Problem —
Below are several records. Retype exactly those lines running from the one with "Keep writing the" through the one with "dup(capr, (6.85,16.9,0), math.radians(-10), 'red-cushioned", end lines included, and no others.

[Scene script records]

** START **

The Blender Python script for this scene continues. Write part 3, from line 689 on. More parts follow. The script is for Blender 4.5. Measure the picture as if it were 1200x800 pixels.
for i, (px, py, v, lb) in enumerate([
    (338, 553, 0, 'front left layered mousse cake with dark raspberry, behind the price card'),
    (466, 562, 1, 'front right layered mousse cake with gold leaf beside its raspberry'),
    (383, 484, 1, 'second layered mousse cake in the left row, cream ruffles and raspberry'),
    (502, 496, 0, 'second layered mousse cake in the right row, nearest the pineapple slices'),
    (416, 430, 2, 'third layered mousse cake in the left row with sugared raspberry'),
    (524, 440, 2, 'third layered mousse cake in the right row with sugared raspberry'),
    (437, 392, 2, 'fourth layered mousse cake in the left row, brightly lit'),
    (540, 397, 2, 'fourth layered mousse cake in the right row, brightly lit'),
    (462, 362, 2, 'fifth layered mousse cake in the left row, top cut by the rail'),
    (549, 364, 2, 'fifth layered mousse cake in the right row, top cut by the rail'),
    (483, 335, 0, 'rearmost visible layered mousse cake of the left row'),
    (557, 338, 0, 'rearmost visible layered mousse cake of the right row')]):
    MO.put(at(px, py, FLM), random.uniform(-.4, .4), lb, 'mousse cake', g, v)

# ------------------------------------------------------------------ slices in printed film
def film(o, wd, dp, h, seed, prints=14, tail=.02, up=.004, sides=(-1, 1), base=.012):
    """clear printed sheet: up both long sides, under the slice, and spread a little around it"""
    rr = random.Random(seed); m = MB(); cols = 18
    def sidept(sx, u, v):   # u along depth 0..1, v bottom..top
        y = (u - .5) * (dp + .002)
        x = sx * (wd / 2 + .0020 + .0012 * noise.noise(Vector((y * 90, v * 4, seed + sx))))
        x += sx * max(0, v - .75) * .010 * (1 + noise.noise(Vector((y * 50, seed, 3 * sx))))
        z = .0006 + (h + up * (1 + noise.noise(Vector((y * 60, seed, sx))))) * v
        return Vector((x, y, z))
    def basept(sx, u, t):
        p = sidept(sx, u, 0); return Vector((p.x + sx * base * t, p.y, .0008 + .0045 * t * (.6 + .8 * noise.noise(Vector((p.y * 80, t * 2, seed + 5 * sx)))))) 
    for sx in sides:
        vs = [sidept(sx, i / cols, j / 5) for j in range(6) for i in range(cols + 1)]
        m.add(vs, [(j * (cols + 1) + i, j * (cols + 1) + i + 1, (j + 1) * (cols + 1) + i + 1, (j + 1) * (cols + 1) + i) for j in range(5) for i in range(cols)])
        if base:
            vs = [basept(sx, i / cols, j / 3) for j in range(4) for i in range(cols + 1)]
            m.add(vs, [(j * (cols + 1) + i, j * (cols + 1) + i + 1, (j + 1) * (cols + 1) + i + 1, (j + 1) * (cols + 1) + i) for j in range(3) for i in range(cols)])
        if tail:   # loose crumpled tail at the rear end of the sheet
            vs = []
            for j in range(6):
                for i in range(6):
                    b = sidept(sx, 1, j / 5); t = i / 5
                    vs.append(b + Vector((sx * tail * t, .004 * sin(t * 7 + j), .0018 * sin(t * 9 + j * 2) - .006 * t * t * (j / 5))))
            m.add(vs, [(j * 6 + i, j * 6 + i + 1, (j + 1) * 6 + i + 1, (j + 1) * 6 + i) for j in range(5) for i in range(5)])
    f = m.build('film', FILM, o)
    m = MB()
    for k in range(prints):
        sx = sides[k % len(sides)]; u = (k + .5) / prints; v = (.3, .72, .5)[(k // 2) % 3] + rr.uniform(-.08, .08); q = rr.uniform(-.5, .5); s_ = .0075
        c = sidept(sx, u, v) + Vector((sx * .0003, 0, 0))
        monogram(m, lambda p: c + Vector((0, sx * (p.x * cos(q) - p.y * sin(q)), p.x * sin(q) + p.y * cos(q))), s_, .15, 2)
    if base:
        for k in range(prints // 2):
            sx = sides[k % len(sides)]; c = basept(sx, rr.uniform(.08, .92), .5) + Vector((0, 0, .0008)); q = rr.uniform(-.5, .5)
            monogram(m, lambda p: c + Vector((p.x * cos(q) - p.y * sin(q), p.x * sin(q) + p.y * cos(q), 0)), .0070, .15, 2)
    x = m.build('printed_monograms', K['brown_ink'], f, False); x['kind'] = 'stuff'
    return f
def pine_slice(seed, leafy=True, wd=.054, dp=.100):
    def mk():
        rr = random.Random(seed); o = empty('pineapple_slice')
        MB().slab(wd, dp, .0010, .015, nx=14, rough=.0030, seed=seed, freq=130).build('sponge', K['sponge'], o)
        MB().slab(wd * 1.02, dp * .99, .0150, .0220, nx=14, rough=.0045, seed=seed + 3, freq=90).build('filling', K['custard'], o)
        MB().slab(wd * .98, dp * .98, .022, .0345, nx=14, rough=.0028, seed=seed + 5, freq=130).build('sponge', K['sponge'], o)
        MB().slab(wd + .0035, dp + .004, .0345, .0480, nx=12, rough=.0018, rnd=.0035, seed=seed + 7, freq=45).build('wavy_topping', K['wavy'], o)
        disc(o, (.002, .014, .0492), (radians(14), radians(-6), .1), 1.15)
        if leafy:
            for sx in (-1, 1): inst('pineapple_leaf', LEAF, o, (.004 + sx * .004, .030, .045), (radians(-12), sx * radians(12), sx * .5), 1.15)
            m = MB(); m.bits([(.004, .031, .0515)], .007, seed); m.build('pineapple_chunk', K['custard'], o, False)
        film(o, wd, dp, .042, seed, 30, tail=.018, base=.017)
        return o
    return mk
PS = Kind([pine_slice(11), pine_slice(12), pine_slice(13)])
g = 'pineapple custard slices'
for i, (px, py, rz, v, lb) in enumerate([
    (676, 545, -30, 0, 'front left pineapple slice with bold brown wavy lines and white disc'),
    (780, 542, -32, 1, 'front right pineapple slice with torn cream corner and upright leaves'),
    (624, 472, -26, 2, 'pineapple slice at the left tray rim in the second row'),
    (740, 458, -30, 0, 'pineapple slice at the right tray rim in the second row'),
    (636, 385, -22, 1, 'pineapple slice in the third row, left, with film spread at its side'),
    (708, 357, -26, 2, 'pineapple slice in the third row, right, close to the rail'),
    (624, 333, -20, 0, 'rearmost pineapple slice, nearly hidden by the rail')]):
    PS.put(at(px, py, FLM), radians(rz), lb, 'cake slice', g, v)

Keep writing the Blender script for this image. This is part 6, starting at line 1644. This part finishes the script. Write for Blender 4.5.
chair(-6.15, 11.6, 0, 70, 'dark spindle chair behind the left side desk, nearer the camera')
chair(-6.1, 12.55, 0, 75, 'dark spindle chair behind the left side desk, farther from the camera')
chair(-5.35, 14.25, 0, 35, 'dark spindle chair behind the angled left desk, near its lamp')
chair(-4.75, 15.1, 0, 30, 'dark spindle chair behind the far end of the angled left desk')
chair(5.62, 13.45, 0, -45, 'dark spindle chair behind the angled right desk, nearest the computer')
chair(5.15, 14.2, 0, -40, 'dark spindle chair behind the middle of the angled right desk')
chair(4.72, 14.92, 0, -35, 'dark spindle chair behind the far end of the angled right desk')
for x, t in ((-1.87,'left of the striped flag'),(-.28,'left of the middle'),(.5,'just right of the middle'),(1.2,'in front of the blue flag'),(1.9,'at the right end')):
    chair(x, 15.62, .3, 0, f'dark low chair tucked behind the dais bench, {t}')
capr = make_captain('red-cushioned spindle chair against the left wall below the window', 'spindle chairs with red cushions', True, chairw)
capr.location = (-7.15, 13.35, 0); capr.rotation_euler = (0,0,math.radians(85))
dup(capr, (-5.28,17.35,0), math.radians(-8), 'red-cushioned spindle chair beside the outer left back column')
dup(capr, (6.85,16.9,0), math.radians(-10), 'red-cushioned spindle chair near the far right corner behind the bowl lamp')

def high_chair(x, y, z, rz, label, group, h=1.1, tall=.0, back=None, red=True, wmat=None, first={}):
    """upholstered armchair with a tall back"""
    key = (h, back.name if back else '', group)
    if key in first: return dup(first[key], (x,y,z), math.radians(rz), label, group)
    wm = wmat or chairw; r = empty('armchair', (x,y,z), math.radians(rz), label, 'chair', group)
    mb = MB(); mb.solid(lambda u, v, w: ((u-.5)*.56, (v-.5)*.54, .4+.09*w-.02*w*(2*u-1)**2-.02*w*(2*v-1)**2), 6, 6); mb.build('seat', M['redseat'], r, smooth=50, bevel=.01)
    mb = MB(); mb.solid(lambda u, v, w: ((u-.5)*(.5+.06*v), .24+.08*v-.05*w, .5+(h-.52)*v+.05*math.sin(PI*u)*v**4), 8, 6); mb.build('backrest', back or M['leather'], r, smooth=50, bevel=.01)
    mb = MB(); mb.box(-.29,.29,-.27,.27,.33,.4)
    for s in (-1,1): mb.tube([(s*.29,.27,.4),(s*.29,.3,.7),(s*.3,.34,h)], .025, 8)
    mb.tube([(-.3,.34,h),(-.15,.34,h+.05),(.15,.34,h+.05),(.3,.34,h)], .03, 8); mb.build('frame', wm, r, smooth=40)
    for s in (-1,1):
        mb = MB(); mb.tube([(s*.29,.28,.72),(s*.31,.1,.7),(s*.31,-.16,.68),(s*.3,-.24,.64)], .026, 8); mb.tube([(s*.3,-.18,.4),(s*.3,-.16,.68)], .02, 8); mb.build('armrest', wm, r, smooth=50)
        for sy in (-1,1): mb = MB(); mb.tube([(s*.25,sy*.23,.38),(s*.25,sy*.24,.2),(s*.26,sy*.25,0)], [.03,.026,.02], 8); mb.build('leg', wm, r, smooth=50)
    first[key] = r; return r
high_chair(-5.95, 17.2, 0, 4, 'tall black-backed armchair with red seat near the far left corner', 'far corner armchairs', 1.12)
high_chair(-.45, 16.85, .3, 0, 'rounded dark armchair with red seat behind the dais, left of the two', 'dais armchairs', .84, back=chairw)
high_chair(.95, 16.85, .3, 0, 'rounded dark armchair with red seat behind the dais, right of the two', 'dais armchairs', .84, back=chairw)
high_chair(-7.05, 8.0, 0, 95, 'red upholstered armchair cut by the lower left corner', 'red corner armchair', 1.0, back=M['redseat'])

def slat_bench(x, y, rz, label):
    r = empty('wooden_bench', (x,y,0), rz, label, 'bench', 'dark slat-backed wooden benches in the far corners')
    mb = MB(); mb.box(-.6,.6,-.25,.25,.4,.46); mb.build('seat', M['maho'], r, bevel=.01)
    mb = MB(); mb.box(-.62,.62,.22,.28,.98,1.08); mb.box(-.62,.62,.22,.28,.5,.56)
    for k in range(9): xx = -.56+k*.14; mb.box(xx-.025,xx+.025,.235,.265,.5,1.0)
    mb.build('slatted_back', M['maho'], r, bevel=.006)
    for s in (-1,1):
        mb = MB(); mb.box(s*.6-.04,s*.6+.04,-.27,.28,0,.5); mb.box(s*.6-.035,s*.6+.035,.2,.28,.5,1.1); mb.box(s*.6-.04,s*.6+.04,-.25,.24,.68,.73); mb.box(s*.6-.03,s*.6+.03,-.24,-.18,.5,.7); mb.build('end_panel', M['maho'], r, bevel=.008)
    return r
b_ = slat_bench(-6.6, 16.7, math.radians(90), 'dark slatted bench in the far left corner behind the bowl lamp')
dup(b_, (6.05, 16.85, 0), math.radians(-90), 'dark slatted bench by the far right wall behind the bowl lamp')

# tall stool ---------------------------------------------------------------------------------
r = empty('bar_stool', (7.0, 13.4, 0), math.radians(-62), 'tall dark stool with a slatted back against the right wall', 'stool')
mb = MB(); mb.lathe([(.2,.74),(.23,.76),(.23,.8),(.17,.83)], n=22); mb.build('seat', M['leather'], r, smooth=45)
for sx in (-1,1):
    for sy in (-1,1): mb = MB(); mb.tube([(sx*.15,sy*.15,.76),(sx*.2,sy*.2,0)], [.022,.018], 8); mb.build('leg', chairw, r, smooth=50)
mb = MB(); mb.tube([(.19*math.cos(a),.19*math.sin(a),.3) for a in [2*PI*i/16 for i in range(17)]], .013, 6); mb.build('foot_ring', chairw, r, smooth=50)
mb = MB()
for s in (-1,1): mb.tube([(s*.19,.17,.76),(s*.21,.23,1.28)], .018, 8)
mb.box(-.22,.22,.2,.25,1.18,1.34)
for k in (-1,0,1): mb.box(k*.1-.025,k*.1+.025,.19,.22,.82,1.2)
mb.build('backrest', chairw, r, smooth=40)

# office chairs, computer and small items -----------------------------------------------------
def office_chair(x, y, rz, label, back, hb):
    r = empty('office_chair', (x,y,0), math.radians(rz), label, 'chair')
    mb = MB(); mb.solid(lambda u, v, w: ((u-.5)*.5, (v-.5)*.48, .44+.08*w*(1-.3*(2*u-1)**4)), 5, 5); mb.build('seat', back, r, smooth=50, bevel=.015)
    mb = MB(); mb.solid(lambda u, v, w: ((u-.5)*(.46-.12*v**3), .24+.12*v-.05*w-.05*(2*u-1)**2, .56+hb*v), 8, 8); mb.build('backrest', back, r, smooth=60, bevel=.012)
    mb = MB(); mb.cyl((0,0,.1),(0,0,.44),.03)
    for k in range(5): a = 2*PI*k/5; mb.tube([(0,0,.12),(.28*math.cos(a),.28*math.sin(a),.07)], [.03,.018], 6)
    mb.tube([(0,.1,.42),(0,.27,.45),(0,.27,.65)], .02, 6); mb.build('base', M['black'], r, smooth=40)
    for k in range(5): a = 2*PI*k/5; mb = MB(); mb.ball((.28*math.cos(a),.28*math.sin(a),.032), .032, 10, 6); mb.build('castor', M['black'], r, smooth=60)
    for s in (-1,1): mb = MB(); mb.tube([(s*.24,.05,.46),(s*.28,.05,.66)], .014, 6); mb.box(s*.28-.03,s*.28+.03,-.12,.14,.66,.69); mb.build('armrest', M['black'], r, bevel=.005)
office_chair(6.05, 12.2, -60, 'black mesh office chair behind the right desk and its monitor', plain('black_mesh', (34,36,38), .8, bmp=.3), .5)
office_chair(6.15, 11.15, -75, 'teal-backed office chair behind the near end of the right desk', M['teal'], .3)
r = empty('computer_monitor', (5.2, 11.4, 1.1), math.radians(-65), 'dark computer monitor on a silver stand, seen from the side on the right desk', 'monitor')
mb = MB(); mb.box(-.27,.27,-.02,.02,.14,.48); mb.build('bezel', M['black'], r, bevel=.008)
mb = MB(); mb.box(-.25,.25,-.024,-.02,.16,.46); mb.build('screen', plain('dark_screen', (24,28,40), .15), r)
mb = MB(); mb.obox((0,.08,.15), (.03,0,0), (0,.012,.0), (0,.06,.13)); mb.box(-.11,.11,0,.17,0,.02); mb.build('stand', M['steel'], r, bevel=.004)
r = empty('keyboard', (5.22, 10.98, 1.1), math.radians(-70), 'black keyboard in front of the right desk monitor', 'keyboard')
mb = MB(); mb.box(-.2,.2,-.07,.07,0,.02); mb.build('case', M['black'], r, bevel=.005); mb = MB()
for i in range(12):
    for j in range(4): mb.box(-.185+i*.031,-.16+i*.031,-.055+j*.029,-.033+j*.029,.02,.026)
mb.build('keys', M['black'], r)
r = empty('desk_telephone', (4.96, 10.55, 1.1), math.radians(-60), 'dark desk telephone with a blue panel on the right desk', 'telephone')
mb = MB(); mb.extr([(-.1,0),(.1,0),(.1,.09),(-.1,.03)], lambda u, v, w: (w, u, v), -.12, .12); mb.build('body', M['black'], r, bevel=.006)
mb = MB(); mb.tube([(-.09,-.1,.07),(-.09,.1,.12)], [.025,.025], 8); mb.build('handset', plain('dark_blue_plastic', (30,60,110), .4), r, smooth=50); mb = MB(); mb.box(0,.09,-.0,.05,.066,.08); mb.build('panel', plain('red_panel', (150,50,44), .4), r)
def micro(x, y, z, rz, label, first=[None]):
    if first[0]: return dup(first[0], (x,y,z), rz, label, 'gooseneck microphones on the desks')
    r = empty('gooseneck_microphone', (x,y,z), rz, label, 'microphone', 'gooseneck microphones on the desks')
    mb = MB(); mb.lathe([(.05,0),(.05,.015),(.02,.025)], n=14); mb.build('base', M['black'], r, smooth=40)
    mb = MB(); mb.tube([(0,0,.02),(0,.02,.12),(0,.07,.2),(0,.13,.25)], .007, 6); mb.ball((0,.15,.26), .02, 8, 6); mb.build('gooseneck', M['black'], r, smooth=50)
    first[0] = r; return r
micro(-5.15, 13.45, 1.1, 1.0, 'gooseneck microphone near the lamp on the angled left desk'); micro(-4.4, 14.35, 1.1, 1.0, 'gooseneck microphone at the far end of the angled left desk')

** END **

Task output —
Keep writing the Blender script for this image. This is part 6, starting at line 1644. This part finishes the script. Write for Blender 4.5.
chair(-6.15, 11.6, 0, 70, 'dark spindle chair behind the left side desk, nearer the camera')
chair(-6.1, 12.55, 0, 75, 'dark spindle chair behind the left side desk, farther from the camera')
chair(-5.35, 14.25, 0, 35, 'dark spindle chair behind the angled left desk, near its lamp')
chair(-4.75, 15.1, 0, 30, 'dark spindle chair behind the far end of the angled left desk')
chair(5.62, 13.45, 0, -45, 'dark spindle chair behind the angled right desk, nearest the computer')
chair(5.15, 14.2, 0, -40, 'dark spindle chair behind the middle of the angled right desk')
chair(4.72, 14.92, 0, -35, 'dark spindle chair behind the far end of the angled right desk')
for x, t in ((-1.87,'left of the striped flag'),(-.28,'left of the middle'),(.5,'just right of the middle'),(1.2,'in front of the blue flag'),(1.9,'at the right end')):
    chair(x, 15.62, .3, 0, f'dark low chair tucked behind the dais bench, {t}')
capr = make_captain('red-cushioned spindle chair against the left wall below the window', 'spindle chairs with red cushions', True, chairw)
capr.location = (-7.15, 13.35, 0); capr.rotation_euler = (0,0,math.radians(85))
dup(capr, (-5.28,17.35,0), math.radians(-8), 'red-cushioned spindle chair beside the outer left back column')
dup(capr, (6.85,16.9,0), math.radians(-10), 'red-cushioned spindle chair near the far right corner behind the bowl lamp')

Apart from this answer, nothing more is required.